## Set exercise
Your task is to repeat the listing exactly.

[start Supplied information]

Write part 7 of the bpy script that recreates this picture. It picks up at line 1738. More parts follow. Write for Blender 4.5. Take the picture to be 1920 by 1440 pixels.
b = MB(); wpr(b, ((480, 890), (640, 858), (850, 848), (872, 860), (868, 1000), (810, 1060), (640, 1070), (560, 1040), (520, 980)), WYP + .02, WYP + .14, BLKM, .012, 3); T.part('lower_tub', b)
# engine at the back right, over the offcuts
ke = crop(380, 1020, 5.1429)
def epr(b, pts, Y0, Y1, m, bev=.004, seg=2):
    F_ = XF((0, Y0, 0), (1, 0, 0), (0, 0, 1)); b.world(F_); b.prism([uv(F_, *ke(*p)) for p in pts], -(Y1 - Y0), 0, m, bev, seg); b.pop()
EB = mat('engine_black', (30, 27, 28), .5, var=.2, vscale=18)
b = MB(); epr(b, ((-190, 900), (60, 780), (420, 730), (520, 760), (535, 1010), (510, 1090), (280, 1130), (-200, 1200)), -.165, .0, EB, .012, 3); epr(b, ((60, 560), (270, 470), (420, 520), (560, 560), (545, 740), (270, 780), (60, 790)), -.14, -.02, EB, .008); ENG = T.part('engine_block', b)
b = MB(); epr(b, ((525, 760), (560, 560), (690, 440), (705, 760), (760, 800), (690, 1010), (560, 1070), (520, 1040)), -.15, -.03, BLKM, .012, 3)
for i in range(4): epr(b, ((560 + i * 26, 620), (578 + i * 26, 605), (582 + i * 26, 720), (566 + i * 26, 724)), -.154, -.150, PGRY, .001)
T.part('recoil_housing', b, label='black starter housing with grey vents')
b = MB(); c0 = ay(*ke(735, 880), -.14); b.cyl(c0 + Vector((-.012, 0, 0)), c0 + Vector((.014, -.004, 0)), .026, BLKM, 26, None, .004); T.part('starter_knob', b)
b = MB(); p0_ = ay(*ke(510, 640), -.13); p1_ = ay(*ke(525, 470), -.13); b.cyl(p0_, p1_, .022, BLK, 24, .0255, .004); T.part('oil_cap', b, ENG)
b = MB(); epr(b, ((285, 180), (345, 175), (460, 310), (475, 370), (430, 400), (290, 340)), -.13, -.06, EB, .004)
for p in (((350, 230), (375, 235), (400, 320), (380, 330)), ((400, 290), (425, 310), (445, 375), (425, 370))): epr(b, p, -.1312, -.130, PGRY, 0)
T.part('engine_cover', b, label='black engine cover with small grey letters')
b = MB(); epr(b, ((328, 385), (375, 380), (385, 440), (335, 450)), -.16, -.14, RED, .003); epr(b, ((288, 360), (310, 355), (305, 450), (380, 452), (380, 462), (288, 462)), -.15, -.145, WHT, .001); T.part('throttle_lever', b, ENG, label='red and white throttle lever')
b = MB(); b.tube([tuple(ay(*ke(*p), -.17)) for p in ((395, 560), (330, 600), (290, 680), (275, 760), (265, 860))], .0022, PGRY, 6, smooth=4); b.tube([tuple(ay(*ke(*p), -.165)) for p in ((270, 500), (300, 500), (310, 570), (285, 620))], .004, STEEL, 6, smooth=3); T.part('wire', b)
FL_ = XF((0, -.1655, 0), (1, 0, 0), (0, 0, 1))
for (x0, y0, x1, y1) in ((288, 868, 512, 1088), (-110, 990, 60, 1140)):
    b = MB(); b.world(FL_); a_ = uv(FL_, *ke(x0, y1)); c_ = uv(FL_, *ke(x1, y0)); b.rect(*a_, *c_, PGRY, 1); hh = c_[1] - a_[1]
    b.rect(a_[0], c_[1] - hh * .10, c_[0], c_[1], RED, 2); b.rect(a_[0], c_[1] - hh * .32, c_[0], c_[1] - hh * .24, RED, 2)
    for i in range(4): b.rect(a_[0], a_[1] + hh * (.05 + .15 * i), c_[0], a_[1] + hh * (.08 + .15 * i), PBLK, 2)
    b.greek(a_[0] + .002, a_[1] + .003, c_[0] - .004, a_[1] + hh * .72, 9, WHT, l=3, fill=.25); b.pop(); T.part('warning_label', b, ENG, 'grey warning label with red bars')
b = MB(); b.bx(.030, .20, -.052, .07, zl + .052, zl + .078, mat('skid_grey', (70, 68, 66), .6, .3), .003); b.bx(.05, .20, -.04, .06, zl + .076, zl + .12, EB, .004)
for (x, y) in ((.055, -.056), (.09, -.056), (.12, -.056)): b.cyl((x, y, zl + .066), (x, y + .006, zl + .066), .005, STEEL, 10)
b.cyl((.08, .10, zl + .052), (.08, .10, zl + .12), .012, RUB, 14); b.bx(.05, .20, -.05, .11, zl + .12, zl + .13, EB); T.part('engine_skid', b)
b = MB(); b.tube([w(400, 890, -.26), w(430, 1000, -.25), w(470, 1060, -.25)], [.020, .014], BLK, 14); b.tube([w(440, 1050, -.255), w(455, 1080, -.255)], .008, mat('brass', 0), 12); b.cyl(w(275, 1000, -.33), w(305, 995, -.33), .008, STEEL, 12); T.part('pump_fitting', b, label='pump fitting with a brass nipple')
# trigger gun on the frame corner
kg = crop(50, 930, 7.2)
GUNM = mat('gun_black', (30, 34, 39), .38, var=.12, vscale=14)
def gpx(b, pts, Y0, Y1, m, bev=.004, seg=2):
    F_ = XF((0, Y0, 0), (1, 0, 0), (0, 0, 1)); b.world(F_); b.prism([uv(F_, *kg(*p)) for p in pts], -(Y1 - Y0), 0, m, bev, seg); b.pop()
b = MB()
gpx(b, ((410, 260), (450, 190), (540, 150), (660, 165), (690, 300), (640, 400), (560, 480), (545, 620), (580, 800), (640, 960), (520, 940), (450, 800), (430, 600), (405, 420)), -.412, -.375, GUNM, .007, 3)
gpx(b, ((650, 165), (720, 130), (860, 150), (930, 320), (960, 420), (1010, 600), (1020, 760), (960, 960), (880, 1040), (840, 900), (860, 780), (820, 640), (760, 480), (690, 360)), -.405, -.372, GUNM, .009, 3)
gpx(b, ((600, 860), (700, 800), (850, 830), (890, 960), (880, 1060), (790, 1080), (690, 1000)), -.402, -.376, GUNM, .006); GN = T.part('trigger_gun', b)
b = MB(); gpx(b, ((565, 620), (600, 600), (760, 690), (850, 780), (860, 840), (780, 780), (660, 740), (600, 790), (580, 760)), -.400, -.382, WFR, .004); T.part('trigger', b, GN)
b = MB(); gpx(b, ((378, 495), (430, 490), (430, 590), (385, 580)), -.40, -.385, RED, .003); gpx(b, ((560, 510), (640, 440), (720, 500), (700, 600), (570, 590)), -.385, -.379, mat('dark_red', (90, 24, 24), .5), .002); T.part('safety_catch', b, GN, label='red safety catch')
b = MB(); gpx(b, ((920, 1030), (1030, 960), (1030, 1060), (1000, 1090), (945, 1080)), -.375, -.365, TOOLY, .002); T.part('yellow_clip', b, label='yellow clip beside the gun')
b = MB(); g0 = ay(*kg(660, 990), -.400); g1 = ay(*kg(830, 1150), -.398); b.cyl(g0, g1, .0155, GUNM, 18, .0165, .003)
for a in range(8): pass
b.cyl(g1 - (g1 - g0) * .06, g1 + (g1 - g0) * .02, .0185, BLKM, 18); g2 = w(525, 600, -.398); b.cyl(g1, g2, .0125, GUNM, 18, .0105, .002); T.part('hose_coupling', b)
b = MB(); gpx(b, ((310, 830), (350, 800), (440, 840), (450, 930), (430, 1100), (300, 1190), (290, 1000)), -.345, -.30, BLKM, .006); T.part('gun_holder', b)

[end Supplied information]

## Finished answer
Write part 7 of the bpy script that recreates this picture. It picks up at line 1738. More parts follow. Write for Blender 4.5. Take the picture to be 1920 by 1440 pixels.
b = MB(); wpr(b, ((480, 890), (640, 858), (850, 848), (872, 860), (868, 1000), (810, 1060), (640, 1070), (560, 1040), (520, 980)), WYP + .02, WYP + .14, BLKM, .012, 3); T.part('lower_tub', b)
# engine at the back right, over the offcuts
ke = crop(380, 1020, 5.1429)
def epr(b, pts, Y0, Y1, m, bev=.004, seg=2):
    F_ = XF((0, Y0, 0), (1, 0, 0), (0, 0, 1)); b.world(F_); b.prism([uv(F_, *ke(*p)) for p in pts], -(Y1 - Y0), 0, m, bev, seg); b.pop()
EB = mat('engine_black', (30, 27, 28), .5, var=.2, vscale=18)
b = MB(); epr(b, ((-190, 900), (60, 780), (420, 730), (520, 760), (535, 1010), (510, 1090), (280, 1130), (-200, 1200)), -.165, .0, EB, .012, 3); epr(b, ((60, 560), (270, 470), (420, 520), (560, 560), (545, 740), (270, 780), (60, 790)), -.14, -.02, EB, .008); ENG = T.part('engine_block', b)
b = MB(); epr(b, ((525, 760), (560, 560), (690, 440), (705, 760), (760, 800), (690, 1010), (560, 1070), (520, 1040)), -.15, -.03, BLKM, .012, 3)
for i in range(4): epr(b, ((560 + i * 26, 620), (578 + i * 26, 605), (582 + i * 26, 720), (566 + i * 26, 724)), -.154, -.150, PGRY, .001)
T.part('recoil_housing', b, label='black starter housing with grey vents')
b = MB(); c0 = ay(*ke(735, 880), -.14); b.cyl(c0 + Vector((-.012, 0, 0)), c0 + Vector((.014, -.004, 0)), .026, BLKM, 26, None, .004); T.part('starter_knob', b)
b = MB(); p0_ = ay(*ke(510, 640), -.13); p1_ = ay(*ke(525, 470), -.13); b.cyl(p0_, p1_, .022, BLK, 24, .0255, .004); T.part('oil_cap', b, ENG)
b = MB(); epr(b, ((285, 180), (345, 175), (460, 310), (475, 370), (430, 400), (290, 340)), -.13, -.06, EB, .004)
for p in (((350, 230), (375, 235), (400, 320), (380, 330)), ((400, 290), (425, 310), (445, 375), (425, 370))): epr(b, p, -.1312, -.130, PGRY, 0)
T.part('engine_cover', b, label='black engine cover with small grey letters')
b = MB(); epr(b, ((328, 385), (375, 380), (385, 440), (335, 450)), -.16, -.14, RED, .003); epr(b, ((288, 360), (310, 355), (305, 450), (380, 452), (380, 462), (288, 462)), -.15, -.145, WHT, .001); T.part('throttle_lever', b, ENG, label='red and white throttle lever')
b = MB(); b.tube([tuple(ay(*ke(*p), -.17)) for p in ((395, 560), (330, 600), (290, 680), (275, 760), (265, 860))], .0022, PGRY, 6, smooth=4); b.tube([tuple(ay(*ke(*p), -.165)) for p in ((270, 500), (300, 500), (310, 570), (285, 620))], .004, STEEL, 6, smooth=3); T.part('wire', b)
FL_ = XF((0, -.1655, 0), (1, 0, 0), (0, 0, 1))
for (x0, y0, x1, y1) in ((288, 868, 512, 1088), (-110, 990, 60, 1140)):
    b = MB(); b.world(FL_); a_ = uv(FL_, *ke(x0, y1)); c_ = uv(FL_, *ke(x1, y0)); b.rect(*a_, *c_, PGRY, 1); hh = c_[1] - a_[1]
    b.rect(a_[0], c_[1] - hh * .10, c_[0], c_[1], RED, 2); b.rect(a_[0], c_[1] - hh * .32, c_[0], c_[1] - hh * .24, RED, 2)
    for i in range(4): b.rect(a_[0], a_[1] + hh * (.05 + .15 * i), c_[0], a_[1] + hh * (.08 + .15 * i), PBLK, 2)
    b.greek(a_[0] + .002, a_[1] + .003, c_[0] - .004, a_[1] + hh * .72, 9, WHT, l=3, fill=.25); b.pop(); T.part('warning_label', b, ENG, 'grey warning label with red bars')
b = MB(); b.bx(.030, .20, -.052, .07, zl + .052, zl + .078, mat('skid_grey', (70, 68, 66), .6, .3), .003); b.bx(.05, .20, -.04, .06, zl + .076, zl + .12, EB, .004)
for (x, y) in ((.055, -.056), (.09, -.056), (.12, -.056)): b.cyl((x, y, zl + .066), (x, y + .006, zl + .066), .005, STEEL, 10)
b.cyl((.08, .10, zl + .052), (.08, .10, zl + .12), .012, RUB, 14); b.bx(.05, .20, -.05, .11, zl + .12, zl + .13, EB); T.part('engine_skid', b)
b = MB(); b.tube([w(400, 890, -.26), w(430, 1000, -.25), w(470, 1060, -.25)], [.020, .014], BLK, 14); b.tube([w(440, 1050, -.255), w(455, 1080, -.255)], .008, mat('brass', 0), 12); b.cyl(w(275, 1000, -.33), w(305, 995, -.33), .008, STEEL, 12); T.part('pump_fitting', b, label='pump fitting with a brass nipple')
# trigger gun on the frame corner
kg = crop(50, 930, 7.2)
GUNM = mat('gun_black', (30, 34, 39), .38, var=.12, vscale=14)
def gpx(b, pts, Y0, Y1, m, bev=.004, seg=2):
    F_ = XF((0, Y0, 0), (1, 0, 0), (0, 0, 1)); b.world(F_); b.prism([uv(F_, *kg(*p)) for p in pts], -(Y1 - Y0), 0, m, bev, seg); b.pop()
b = MB()
gpx(b, ((410, 260), (450, 190), (540, 150), (660, 165), (690, 300), (640, 400), (560, 480), (545, 620), (580, 800), (640, 960), (520, 940), (450, 800), (430, 600), (405, 420)), -.412, -.375, GUNM, .007, 3)
gpx(b, ((650, 165), (720, 130), (860, 150), (930, 320), (960, 420), (1010, 600), (1020, 760), (960, 960), (880, 1040), (840, 900), (860, 780), (820, 640), (760, 480), (690, 360)), -.405, -.372, GUNM, .009, 3)
gpx(b, ((600, 860), (700, 800), (850, 830), (890, 960), (880, 1060), (790, 1080), (690, 1000)), -.402, -.376, GUNM, .006); GN = T.part('trigger_gun', b)
b = MB(); gpx(b, ((565, 620), (600, 600), (760, 690), (850, 780), (860, 840), (780, 780), (660, 740), (600, 790), (580, 760)), -.400, -.382, WFR, .004); T.part('trigger', b, GN)
b = MB(); gpx(b, ((378, 495), (430, 490), (430, 590), (385, 580)), -.40, -.385, RED, .003); gpx(b, ((560, 510), (640, 440), (720, 500), (700, 600), (570, 590)), -.385, -.379, mat('dark_red', (90, 24, 24), .5), .002); T.part('safety_catch', b, GN, label='red safety catch')
b = MB(); gpx(b, ((920, 1030), (1030, 960), (1030, 1060), (1000, 1090), (945, 1080)), -.375, -.365, TOOLY, .002); T.part('yellow_clip', b, label='yellow clip beside the gun')
b = MB(); g0 = ay(*kg(660, 990), -.400); g1 = ay(*kg(830, 1150), -.398); b.cyl(g0, g1, .0155, GUNM, 18, .0165, .003)
for a in range(8): pass
b.cyl(g1 - (g1 - g0) * .06, g1 + (g1 - g0) * .02, .0185, BLKM, 18); g2 = w(525, 600, -.398); b.cyl(g1, g2, .0125, GUNM, 18, .0105, .002); T.part('hose_coupling', b)
b = MB(); gpx(b, ((310, 830), (350, 800), (440, 840), (450, 930), (430, 1100), (300, 1190), (290, 1000)), -.345, -.30, BLKM, .006); T.part('gun_holder', b)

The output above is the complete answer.